* _Data block_
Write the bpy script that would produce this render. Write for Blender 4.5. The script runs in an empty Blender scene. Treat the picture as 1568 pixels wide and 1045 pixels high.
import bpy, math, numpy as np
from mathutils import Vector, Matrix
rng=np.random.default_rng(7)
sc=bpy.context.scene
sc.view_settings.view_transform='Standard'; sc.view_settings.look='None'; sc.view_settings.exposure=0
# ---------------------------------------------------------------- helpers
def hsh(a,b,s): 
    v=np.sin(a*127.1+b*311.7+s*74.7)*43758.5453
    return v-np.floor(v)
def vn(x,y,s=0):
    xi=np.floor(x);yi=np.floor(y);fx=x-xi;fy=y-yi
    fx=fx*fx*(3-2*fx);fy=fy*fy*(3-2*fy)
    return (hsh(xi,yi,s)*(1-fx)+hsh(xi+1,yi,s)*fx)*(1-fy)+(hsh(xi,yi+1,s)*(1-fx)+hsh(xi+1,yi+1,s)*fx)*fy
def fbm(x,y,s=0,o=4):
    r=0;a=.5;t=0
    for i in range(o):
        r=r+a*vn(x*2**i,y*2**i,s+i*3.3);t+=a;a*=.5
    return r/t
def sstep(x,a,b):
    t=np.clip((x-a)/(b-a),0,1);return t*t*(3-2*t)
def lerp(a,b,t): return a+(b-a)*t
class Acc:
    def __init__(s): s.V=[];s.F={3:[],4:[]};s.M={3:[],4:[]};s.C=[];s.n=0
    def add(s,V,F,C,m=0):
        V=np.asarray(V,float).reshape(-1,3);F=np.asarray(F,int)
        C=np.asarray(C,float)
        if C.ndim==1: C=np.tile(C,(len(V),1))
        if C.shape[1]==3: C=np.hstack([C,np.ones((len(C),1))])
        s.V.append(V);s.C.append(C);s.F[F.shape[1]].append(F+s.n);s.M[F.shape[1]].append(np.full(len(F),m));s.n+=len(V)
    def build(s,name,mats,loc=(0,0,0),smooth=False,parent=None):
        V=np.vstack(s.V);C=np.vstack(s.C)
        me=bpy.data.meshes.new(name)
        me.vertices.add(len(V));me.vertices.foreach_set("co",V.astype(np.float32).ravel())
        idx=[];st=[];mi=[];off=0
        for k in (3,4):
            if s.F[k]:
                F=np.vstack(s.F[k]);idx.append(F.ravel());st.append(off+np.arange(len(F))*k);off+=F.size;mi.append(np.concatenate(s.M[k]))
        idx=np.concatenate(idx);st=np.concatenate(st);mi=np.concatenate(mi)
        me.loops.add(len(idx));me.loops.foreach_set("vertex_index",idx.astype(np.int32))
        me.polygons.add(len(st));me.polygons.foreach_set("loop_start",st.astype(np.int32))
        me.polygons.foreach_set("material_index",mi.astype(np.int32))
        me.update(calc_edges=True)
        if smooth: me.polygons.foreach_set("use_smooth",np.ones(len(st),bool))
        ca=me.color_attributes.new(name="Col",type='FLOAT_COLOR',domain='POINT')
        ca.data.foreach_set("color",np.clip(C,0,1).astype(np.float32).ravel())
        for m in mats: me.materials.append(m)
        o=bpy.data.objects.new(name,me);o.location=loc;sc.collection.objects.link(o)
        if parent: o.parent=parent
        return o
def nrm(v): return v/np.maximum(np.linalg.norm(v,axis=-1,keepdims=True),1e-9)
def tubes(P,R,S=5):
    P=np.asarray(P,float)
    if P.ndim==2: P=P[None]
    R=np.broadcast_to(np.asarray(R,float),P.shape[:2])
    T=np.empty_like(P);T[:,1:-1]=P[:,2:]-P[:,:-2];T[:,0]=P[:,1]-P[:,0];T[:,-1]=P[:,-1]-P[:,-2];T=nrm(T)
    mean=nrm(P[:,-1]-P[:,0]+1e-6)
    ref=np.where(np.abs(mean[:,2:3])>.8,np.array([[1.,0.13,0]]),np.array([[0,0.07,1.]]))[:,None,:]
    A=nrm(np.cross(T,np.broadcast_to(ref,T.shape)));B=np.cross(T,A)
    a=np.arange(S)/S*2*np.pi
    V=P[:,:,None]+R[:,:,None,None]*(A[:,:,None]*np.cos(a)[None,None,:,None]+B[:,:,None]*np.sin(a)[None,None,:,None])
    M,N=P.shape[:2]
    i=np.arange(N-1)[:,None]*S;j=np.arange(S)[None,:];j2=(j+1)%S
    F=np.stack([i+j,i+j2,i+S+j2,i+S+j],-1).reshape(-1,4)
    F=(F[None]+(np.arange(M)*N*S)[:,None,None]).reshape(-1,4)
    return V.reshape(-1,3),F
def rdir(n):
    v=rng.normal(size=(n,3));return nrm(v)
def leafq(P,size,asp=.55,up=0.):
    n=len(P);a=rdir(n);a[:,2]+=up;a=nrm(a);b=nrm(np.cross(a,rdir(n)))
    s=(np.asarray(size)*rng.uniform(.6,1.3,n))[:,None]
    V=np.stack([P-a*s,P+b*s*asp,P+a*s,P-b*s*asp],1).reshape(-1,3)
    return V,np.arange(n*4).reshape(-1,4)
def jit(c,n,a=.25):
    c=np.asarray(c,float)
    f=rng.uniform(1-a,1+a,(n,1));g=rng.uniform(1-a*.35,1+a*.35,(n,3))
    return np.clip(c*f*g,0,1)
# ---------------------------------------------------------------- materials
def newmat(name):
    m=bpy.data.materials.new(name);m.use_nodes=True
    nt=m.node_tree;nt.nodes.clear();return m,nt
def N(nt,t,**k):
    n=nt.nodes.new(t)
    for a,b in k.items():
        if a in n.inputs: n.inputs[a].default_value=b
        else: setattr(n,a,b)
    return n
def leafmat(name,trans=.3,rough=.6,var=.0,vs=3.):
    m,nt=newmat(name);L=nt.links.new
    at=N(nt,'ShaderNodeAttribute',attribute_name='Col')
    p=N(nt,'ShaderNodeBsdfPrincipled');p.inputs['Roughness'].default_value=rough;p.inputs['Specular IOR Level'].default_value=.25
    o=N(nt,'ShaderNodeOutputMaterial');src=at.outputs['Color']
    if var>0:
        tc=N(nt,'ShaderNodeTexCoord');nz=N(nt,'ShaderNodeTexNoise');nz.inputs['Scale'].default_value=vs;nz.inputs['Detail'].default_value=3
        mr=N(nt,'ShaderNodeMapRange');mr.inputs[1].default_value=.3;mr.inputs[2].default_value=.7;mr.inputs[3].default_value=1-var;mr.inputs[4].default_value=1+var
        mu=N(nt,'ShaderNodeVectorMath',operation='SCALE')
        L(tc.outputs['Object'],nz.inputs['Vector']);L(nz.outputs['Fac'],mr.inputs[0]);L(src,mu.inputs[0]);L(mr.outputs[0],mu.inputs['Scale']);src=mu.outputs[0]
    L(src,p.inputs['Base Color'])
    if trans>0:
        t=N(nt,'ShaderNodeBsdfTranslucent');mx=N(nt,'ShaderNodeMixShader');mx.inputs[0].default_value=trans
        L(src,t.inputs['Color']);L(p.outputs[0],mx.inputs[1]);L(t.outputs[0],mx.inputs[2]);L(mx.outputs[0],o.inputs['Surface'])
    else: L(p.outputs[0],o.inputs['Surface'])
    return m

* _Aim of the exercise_
Exactly reproduce the material above.

* _Problem solution_
Write the bpy script that would produce this render. Write for Blender 4.5. The script runs in an empty Blender scene. Treat the picture as 1568 pixels wide and 1045 pixels high.
import bpy, math, numpy as np
from mathutils import Vector, Matrix
rng=np.random.default_rng(7)
sc=bpy.context.scene
sc.view_settings.view_transform='Standard'; sc.view_settings.look='None'; sc.view_settings.exposure=0
# ---------------------------------------------------------------- helpers
def hsh(a,b,s): 
    v=np.sin(a*127.1+b*311.7+s*74.7)*43758.5453
    return v-np.floor(v)
def vn(x,y,s=0):
    xi=np.floor(x);yi=np.floor(y);fx=x-xi;fy=y-yi
    fx=fx*fx*(3-2*fx);fy=fy*fy*(3-2*fy)
    return (hsh(xi,yi,s)*(1-fx)+hsh(xi+1,yi,s)*fx)*(1-fy)+(hsh(xi,yi+1,s)*(1-fx)+hsh(xi+1,yi+1,s)*fx)*fy
def fbm(x,y,s=0,o=4):
    r=0;a=.5;t=0
    for i in range(o):
        r=r+a*vn(x*2**i,y*2**i,s+i*3.3);t+=a;a*=.5
    return r/t
def sstep(x,a,b):
    t=np.clip((x-a)/(b-a),0,1);return t*t*(3-2*t)
def lerp(a,b,t): return a+(b-a)*t
class Acc:
    def __init__(s): s.V=[];s.F={3:[],4:[]};s.M={3:[],4:[]};s.C=[];s.n=0
    def add(s,V,F,C,m=0):
        V=np.asarray(V,float).reshape(-1,3);F=np.asarray(F,int)
        C=np.asarray(C,float)
        if C.ndim==1: C=np.tile(C,(len(V),1))
        if C.shape[1]==3: C=np.hstack([C,np.ones((len(C),1))])
        s.V.append(V);s.C.append(C);s.F[F.shape[1]].append(F+s.n);s.M[F.shape[1]].append(np.full(len(F),m));s.n+=len(V)
    def build(s,name,mats,loc=(0,0,0),smooth=False,parent=None):
        V=np.vstack(s.V);C=np.vstack(s.C)
        me=bpy.data.meshes.new(name)
        me.vertices.add(len(V));me.vertices.foreach_set("co",V.astype(np.float32).ravel())
        idx=[];st=[];mi=[];off=0
        for k in (3,4):
            if s.F[k]:
                F=np.vstack(s.F[k]);idx.append(F.ravel());st.append(off+np.arange(len(F))*k);off+=F.size;mi.append(np.concatenate(s.M[k]))
        idx=np.concatenate(idx);st=np.concatenate(st);mi=np.concatenate(mi)
        me.loops.add(len(idx));me.loops.foreach_set("vertex_index",idx.astype(np.int32))
        me.polygons.add(len(st));me.polygons.foreach_set("loop_start",st.astype(np.int32))
        me.polygons.foreach_set("material_index",mi.astype(np.int32))
        me.update(calc_edges=True)
        if smooth: me.polygons.foreach_set("use_smooth",np.ones(len(st),bool))
        ca=me.color_attributes.new(name="Col",type='FLOAT_COLOR',domain='POINT')
        ca.data.foreach_set("color",np.clip(C,0,1).astype(np.float32).ravel())
        for m in mats: me.materials.append(m)
        o=bpy.data.objects.new(name,me);o.location=loc;sc.collection.objects.link(o)
        if parent: o.parent=parent
        return o
def nrm(v): return v/np.maximum(np.linalg.norm(v,axis=-1,keepdims=True),1e-9)
def tubes(P,R,S=5):
    P=np.asarray(P,float)
    if P.ndim==2: P=P[None]
    R=np.broadcast_to(np.asarray(R,float),P.shape[:2])
    T=np.empty_like(P);T[:,1:-1]=P[:,2:]-P[:,:-2];T[:,0]=P[:,1]-P[:,0];T[:,-1]=P[:,-1]-P[:,-2];T=nrm(T)
    mean=nrm(P[:,-1]-P[:,0]+1e-6)
    ref=np.where(np.abs(mean[:,2:3])>.8,np.array([[1.,0.13,0]]),np.array([[0,0.07,1.]]))[:,None,:]
    A=nrm(np.cross(T,np.broadcast_to(ref,T.shape)));B=np.cross(T,A)
    a=np.arange(S)/S*2*np.pi
    V=P[:,:,None]+R[:,:,None,None]*(A[:,:,None]*np.cos(a)[None,None,:,None]+B[:,:,None]*np.sin(a)[None,None,:,None])
    M,N=P.shape[:2]
    i=np.arange(N-1)[:,None]*S;j=np.arange(S)[None,:];j2=(j+1)%S
    F=np.stack([i+j,i+j2,i+S+j2,i+S+j],-1).reshape(-1,4)
    F=(F[None]+(np.arange(M)*N*S)[:,None,None]).reshape(-1,4)
    return V.reshape(-1,3),F
def rdir(n):
    v=rng.normal(size=(n,3));return nrm(v)
def leafq(P,size,asp=.55,up=0.):
    n=len(P);a=rdir(n);a[:,2]+=up;a=nrm(a);b=nrm(np.cross(a,rdir(n)))
    s=(np.asarray(size)*rng.uniform(.6,1.3,n))[:,None]
    V=np.stack([P-a*s,P+b*s*asp,P+a*s,P-b*s*asp],1).reshape(-1,3)
    return V,np.arange(n*4).reshape(-1,4)
def jit(c,n,a=.25):
    c=np.asarray(c,float)
    f=rng.uniform(1-a,1+a,(n,1));g=rng.uniform(1-a*.35,1+a*.35,(n,3))
    return np.clip(c*f*g,0,1)
# ---------------------------------------------------------------- materials
def newmat(name):
    m=bpy.data.materials.new(name);m.use_nodes=True
    nt=m.node_tree;nt.nodes.clear();return m,nt
def N(nt,t,**k):
    n=nt.nodes.new(t)
    for a,b in k.items():
        if a in n.inputs: n.inputs[a].default_value=b
        else: setattr(n,a,b)
    return n
def leafmat(name,trans=.3,rough=.6,var=.0,vs=3.):
    m,nt=newmat(name);L=nt.links.new
    at=N(nt,'ShaderNodeAttribute',attribute_name='Col')
    p=N(nt,'ShaderNodeBsdfPrincipled');p.inputs['Roughness'].default_value=rough;p.inputs['Specular IOR Level'].default_value=.25
    o=N(nt,'ShaderNodeOutputMaterial');src=at.outputs['Color']
    if var>0:
        tc=N(nt,'ShaderNodeTexCoord');nz=N(nt,'ShaderNodeTexNoise');nz.inputs['Scale'].default_value=vs;nz.inputs['Detail'].default_value=3
        mr=N(nt,'ShaderNodeMapRange');mr.inputs[1].default_value=.3;mr.inputs[2].default_value=.7;mr.inputs[3].default_value=1-var;mr.inputs[4].default_value=1+var
        mu=N(nt,'ShaderNodeVectorMath',operation='SCALE')
        L(tc.outputs['Object'],nz.inputs['Vector']);L(nz.outputs['Fac'],mr.inputs[0]);L(src,mu.inputs[0]);L(mr.outputs[0],mu.inputs['Scale']);src=mu.outputs[0]
    L(src,p.inputs['Base Color'])
    if trans>0:
        t=N(nt,'ShaderNodeBsdfTranslucent');mx=N(nt,'ShaderNodeMixShader');mx.inputs[0].default_value=trans
        L(src,t.inputs['Color']);L(p.outputs[0],mx.inputs[1]);L(t.outputs[0],mx.inputs[2]);L(mx.outputs[0],o.inputs['Surface'])
    else: L(p.outputs[0],o.inputs['Surface'])
    return m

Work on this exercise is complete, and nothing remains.